• _The problem_
Quote the data below in full, minus the images.

• _Material provided_

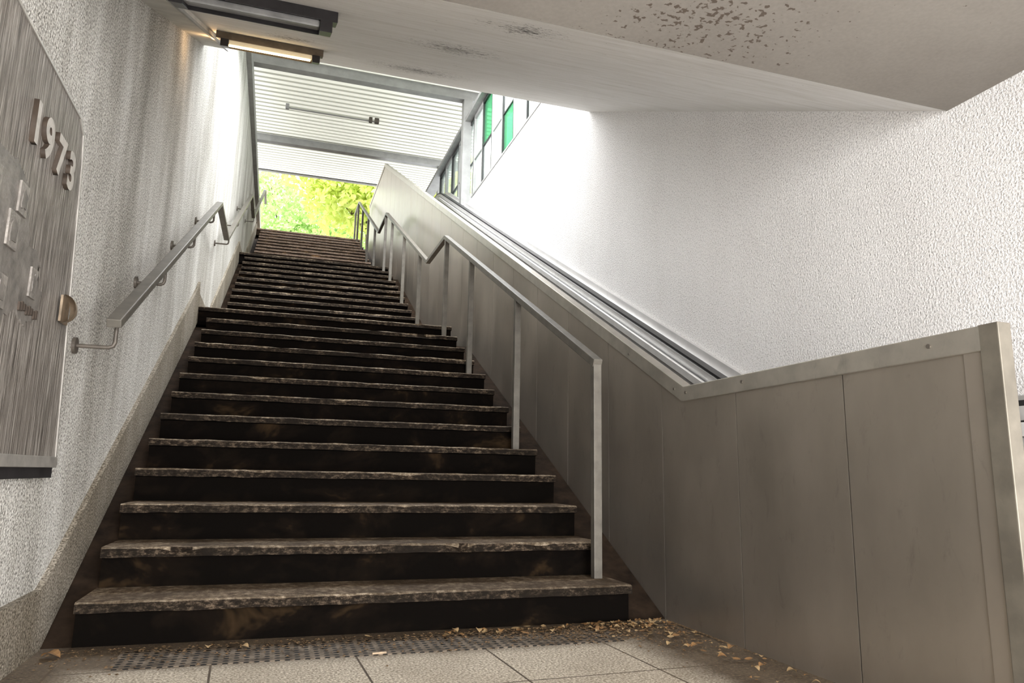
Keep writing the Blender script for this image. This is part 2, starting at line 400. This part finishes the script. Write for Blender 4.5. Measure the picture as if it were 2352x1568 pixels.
prism('core',[(-.2,0),(13.6,5.6),(13.6,ztop(13.6)-.06),(11.16,ztop(11.16)-.06),(-.17,.99),(-.2,.99)],XP+.012,XP+.045,M['gutter'],es)
capo=.034
strip('cap_rail',[(-1.66,1.05-capo),(-.17,1.05-capo),(11.16,ztop(11.16)-capo),(13.7,ztop(12)-capo)],.068,XP-.010,XP+.048,M['cap'],es,.003)
box('end_post',XP-.010,XP+.036,-1.712,-1.655,0,1.052,M['postend'],es,.003)
box('end_frame',XP-.004,XP+.02,-1.655,-1.60,0,1.0,M['panel'],es,.001)
for y in (-1.5,-.62,-.2):
    cyl('screw',(XP-.014,y,1.02),(XP-.009,y,1.02),.007,M['screw'],es,10)
for y in (-.10,.35):
    zc_=ztop(y)-.04; cyl('screw',(XP-.014,y,zc_),(XP-.009,y,zc_),.006,M['screw'],es,10)
fz=lambda y:(.90 if y<-.08 else .90+K*(y+.08))
def arcpath(dz,yend=-1.95,ytop=8.45,R=.5):
    P=[(yend,.90+dz),(-.08,.90+dz)]
    P.append((ytop,.90+dz+K*(ytop+.08)))
    for i in range(1,7):
        f=i/6; a=math.atan(K)*(1-f)
        P.append((P[-1][0]+.12*math.cos(a),P[-1][1]+.12*math.sin(a)))
    P.append((13,P[-1][1])); return P
def strippoly(name,hi,lo,x0,x1,mat):
    A=arcpath(hi);B=arcpath(lo);V=[];n=len(A)
    for a,b in zip(A,B): V+=[(x0,*a),(x1,*a),(x1,*b),(x0,*b)]
    F=[(0,1,2,3),(4*n-4,4*n-3,4*n-2,4*n-1)]
    for i in range(n-1):
        a=4*i;b=a+4
        for j in range(4): F.append((a+j,a+(j+1)%4,b+(j+1)%4,b+j))
    return mk(name,V,F,mat,es)
strippoly('balustrade_panel',-.11,-.90,3.02,3.05,M['inner'])
strippoly('balustrade_strip',-.060,-.105,2.995,3.06,M['alu'])
strippoly('balustrade_strip',-.052,-.060,3.02,3.08,M['rubber'])
strippoly('balustrade_strip',-.002,-.052,3.03,3.09,M['inner'])
strippoly('rubber_handrail',.018,-.004,3.035,3.10,M['rubber'])
strippoly('deck_strip',-.02,-.06,3.10,XR-.002,M['inner'])
strippoly('wall_strip',.05,-.02,3.17,XR-.001,M['inner'])
strippoly('skirt_panel',-.88,-1.05,2.96,3.0,M['alu'])
bs=[(2.47,2.96,-1.5,.2,-.0,.02)]
for i in range(30):
    y=.2+i*.385; bs.append((2.47,2.96,y,y+.385,.02+i*.2-.15,.02+(i)*.2+.05))
multibox('moving_steps',bs,M['inner'],es)
box('sticker',3.012,3.0195,2.55,2.63,fz(2.6)-.30,fz(2.6)-.2,M['sticker'],es)

# ---------------------------------------------------------------- lamps on soffit
def soffit_lamp(y,lit,label):
    zc=z0+.5*y
    e=empty('ceiling_lamp',(.47,y,zc),label,'lamp','soffit strip lamps')
    sl=.5
    H=M['lampbrown'] if lit else M['lampdark']
    def sp(y0,y1,d0,d1):
        return [(y0,z0+sl*y0-d1),(y1,z0+sl*y1-d1),(y1,z0+sl*y1-d0),(y0,z0+sl*y0-d0)]
    prism('housing',sp(y-.085,y+.085,.0,.05),.09,.76,H,e,.003)
    prism('diffuser',sp(y-.065,y+.065,.05,.082),.16,.69,M['glow2'] if lit else M['lampgrey'],e,.008)
    for xa in (.12,.69):
        prism('end_cap',sp(y-.085,y+.085,.045,.10),xa,xa+.05,M['lampdark'],e,.003)
    prism('side_lip',sp(y+.07,y+.085,.05,.10),.16,.69,H,e)
    if lit:
        prism('tube',sp(y-.06,y-.035,.083,.096),.17,.68,M['glow'],e,.003)
soffit_lamp(-.17,False,'dark unlit strip lamp with dusty diffuser under soffit')
soffit_lamp(1.62,True,'lit strip lamp glowing warm yellow under soffit edge')

# ---------------------------------------------------------------- canopy
cs=.15
zc=lambda y:6.62+cs*(y-7.1)
def corrug(y0,y1,x0,x1,name,parent):
    V=[];y=y0;P=[];MI=[]
    while y<y1-.001:
        for dy,dz,q in ((0,0,0),(.125,0,1),(.135,.045,1),(.190,.045,1)):
            if y+dy<y1: P.append((y+dy,zc(y+dy)+dz)); MI.append(q)
        y+=.20
    P.append((y1,zc(y1)))
    for (a,b) in P: V+=[(x0,a,b),(x1,a,b)]
    F=[(2*i,2*i+1,2*i+3,2*i+2) for i in range(len(P)-1)]
    o=mk(name,V,F,[M['canopy'],M['canopyrib']],parent)
    for i,p in enumerate(o.data.polygons): p.material_index=MI[i]
    return o
ca=empty('canopy_roof',(1.6,7.1,6.5),'translucent white corrugated canopy roof on grey steel beams','canopy')
CY=[1.4,3.9,7.4,11.35,14.2]
for a,b in zip(CY,CY[1:]): corrug(a+.06,b-.06 if b<14 else b,-.9,4.1,'corrugated_sheet',ca)
for y in (3.9,7.4,11.35):
    prism('beam',[(y-.07,zc(y)-.15),(y+.07,zc(y)-.15),(y+.07,zc(y)+.08),(y-.07,zc(y)+.08)],-.9,4.1,M['beam'],ca,.004)
box('edge_beam',-.9,4.1,14.2,14.26,zc(14.2)-.03,zc(14.2)+.1,M['beam'],ca)
for y,px in ((7.4,3.19),(11.35,3.62)):
    box('post',px-.07,px+.07,y-.07,y+.07,4.74,zc(y)-.14,M['beam'],ca,.004)
    box('post',-.30,-.16,y-.07,y+.07,6.50,zc(y)-.14,M['beam'],ca,.004)
yq=9.3
fx=empty('canopy_lamp',(1.3,yq,zc(yq)-.1),'thin white strip fixture with small ends under the canopy','lamp')
box('bar',.42,1.98,yq-.012,yq+.012,zc(yq)-.085,zc(yq)-.062,M['beam'],fx,.003)
box('end_block',.40,.46,yq-.03,yq+.03,zc(yq)-.10,zc(yq)-.005,M['lampgrey'],fx,.005)
box('end_block',1.84,1.90,yq-.03,yq+.03,zc(yq)-.10,zc(yq)-.005,M['bracket'],fx,.005)
box('end_block',1.94,2.02,yq-.03,yq+.03,zc(yq)-.10,zc(yq)-.005,M['bracket'],fx,.005)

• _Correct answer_
Keep writing the Blender script for this image. This is part 2, starting at line 400. This part finishes the script. Write for Blender 4.5. Measure the picture as if it were 2352x1568 pixels.
prism('core',[(-.2,0),(13.6,5.6),(13.6,ztop(13.6)-.06),(11.16,ztop(11.16)-.06),(-.17,.99),(-.2,.99)],XP+.012,XP+.045,M['gutter'],es)
capo=.034
strip('cap_rail',[(-1.66,1.05-capo),(-.17,1.05-capo),(11.16,ztop(11.16)-capo),(13.7,ztop(12)-capo)],.068,XP-.010,XP+.048,M['cap'],es,.003)
box('end_post',XP-.010,XP+.036,-1.712,-1.655,0,1.052,M['postend'],es,.003)
box('end_frame',XP-.004,XP+.02,-1.655,-1.60,0,1.0,M['panel'],es,.001)
for y in (-1.5,-.62,-.2):
    cyl('screw',(XP-.014,y,1.02),(XP-.009,y,1.02),.007,M['screw'],es,10)
for y in (-.10,.35):
    zc_=ztop(y)-.04; cyl('screw',(XP-.014,y,zc_),(XP-.009,y,zc_),.006,M['screw'],es,10)
fz=lambda y:(.90 if y<-.08 else .90+K*(y+.08))
def arcpath(dz,yend=-1.95,ytop=8.45,R=.5):
    P=[(yend,.90+dz),(-.08,.90+dz)]
    P.append((ytop,.90+dz+K*(ytop+.08)))
    for i in range(1,7):
        f=i/6; a=math.atan(K)*(1-f)
        P.append((P[-1][0]+.12*math.cos(a),P[-1][1]+.12*math.sin(a)))
    P.append((13,P[-1][1])); return P
def strippoly(name,hi,lo,x0,x1,mat):
    A=arcpath(hi);B=arcpath(lo);V=[];n=len(A)
    for a,b in zip(A,B): V+=[(x0,*a),(x1,*a),(x1,*b),(x0,*b)]
    F=[(0,1,2,3),(4*n-4,4*n-3,4*n-2,4*n-1)]
    for i in range(n-1):
        a=4*i;b=a+4
        for j in range(4): F.append((a+j,a+(j+1)%4,b+(j+1)%4,b+j))
    return mk(name,V,F,mat,es)
strippoly('balustrade_panel',-.11,-.90,3.02,3.05,M['inner'])
strippoly('balustrade_strip',-.060,-.105,2.995,3.06,M['alu'])
strippoly('balustrade_strip',-.052,-.060,3.02,3.08,M['rubber'])
strippoly('balustrade_strip',-.002,-.052,3.03,3.09,M['inner'])
strippoly('rubber_handrail',.018,-.004,3.035,3.10,M['rubber'])
strippoly('deck_strip',-.02,-.06,3.10,XR-.002,M['inner'])
strippoly('wall_strip',.05,-.02,3.17,XR-.001,M['inner'])
strippoly('skirt_panel',-.88,-1.05,2.96,3.0,M['alu'])
bs=[(2.47,2.96,-1.5,.2,-.0,.02)]
for i in range(30):
    y=.2+i*.385; bs.append((2.47,2.96,y,y+.385,.02+i*.2-.15,.02+(i)*.2+.05))
multibox('moving_steps',bs,M['inner'],es)
box('sticker',3.012,3.0195,2.55,2.63,fz(2.6)-.30,fz(2.6)-.2,M['sticker'],es)

# ---------------------------------------------------------------- lamps on soffit
def soffit_lamp(y,lit,label):
    zc=z0+.5*y
    e=empty('ceiling_lamp',(.47,y,zc),label,'lamp','soffit strip lamps')
    sl=.5
    H=M['lampbrown'] if lit else M['lampdark']
    def sp(y0,y1,d0,d1):
        return [(y0,z0+sl*y0-d1),(y1,z0+sl*y1-d1),(y1,z0+sl*y1-d0),(y0,z0+sl*y0-d0)]
    prism('housing',sp(y-.085,y+.085,.0,.05),.09,.76,H,e,.003)
    prism('diffuser',sp(y-.065,y+.065,.05,.082),.16,.69,M['glow2'] if lit else M['lampgrey'],e,.008)
    for xa in (.12,.69):
        prism('end_cap',sp(y-.085,y+.085,.045,.10),xa,xa+.05,M['lampdark'],e,.003)
    prism('side_lip',sp(y+.07,y+.085,.05,.10),.16,.69,H,e)
    if lit:
        prism('tube',sp(y-.06,y-.035,.083,.096),.17,.68,M['glow'],e,.003)
soffit_lamp(-.17,False,'dark unlit strip lamp with dusty diffuser under soffit')
soffit_lamp(1.62,True,'lit strip lamp glowing warm yellow under soffit edge')

# ---------------------------------------------------------------- canopy
cs=.15
zc=lambda y:6.62+cs*(y-7.1)
def corrug(y0,y1,x0,x1,name,parent):
    V=[];y=y0;P=[];MI=[]
    while y<y1-.001:
        for dy,dz,q in ((0,0,0),(.125,0,1),(.135,.045,1),(.190,.045,1)):
            if y+dy<y1: P.append((y+dy,zc(y+dy)+dz)); MI.append(q)
        y+=.20
    P.append((y1,zc(y1)))
    for (a,b) in P: V+=[(x0,a,b),(x1,a,b)]
    F=[(2*i,2*i+1,2*i+3,2*i+2) for i in range(len(P)-1)]
    o=mk(name,V,F,[M['canopy'],M['canopyrib']],parent)
    for i,p in enumerate(o.data.polygons): p.material_index=MI[i]
    return o
ca=empty('canopy_roof',(1.6,7.1,6.5),'translucent white corrugated canopy roof on grey steel beams','canopy')
CY=[1.4,3.9,7.4,11.35,14.2]
for a,b in zip(CY,CY[1:]): corrug(a+.06,b-.06 if b<14 else b,-.9,4.1,'corrugated_sheet',ca)
for y in (3.9,7.4,11.35):
    prism('beam',[(y-.07,zc(y)-.15),(y+.07,zc(y)-.15),(y+.07,zc(y)+.08),(y-.07,zc(y)+.08)],-.9,4.1,M['beam'],ca,.004)
box('edge_beam',-.9,4.1,14.2,14.26,zc(14.2)-.03,zc(14.2)+.1,M['beam'],ca)
for y,px in ((7.4,3.19),(11.35,3.62)):
    box('post',px-.07,px+.07,y-.07,y+.07,4.74,zc(y)-.14,M['beam'],ca,.004)
    box('post',-.30,-.16,y-.07,y+.07,6.50,zc(y)-.14,M['beam'],ca,.004)
yq=9.3
fx=empty('canopy_lamp',(1.3,yq,zc(yq)-.1),'thin white strip fixture with small ends under the canopy','lamp')
box('bar',.42,1.98,yq-.012,yq+.012,zc(yq)-.085,zc(yq)-.062,M['beam'],fx,.003)
box('end_block',.40,.46,yq-.03,yq+.03,zc(yq)-.10,zc(yq)-.005,M['lampgrey'],fx,.005)
box('end_block',1.84,1.90,yq-.03,yq+.03,zc(yq)-.10,zc(yq)-.005,M['bracket'],fx,.005)
box('end_block',1.94,2.02,yq-.03,yq+.03,zc(yq)-.10,zc(yq)-.005,M['bracket'],fx,.005)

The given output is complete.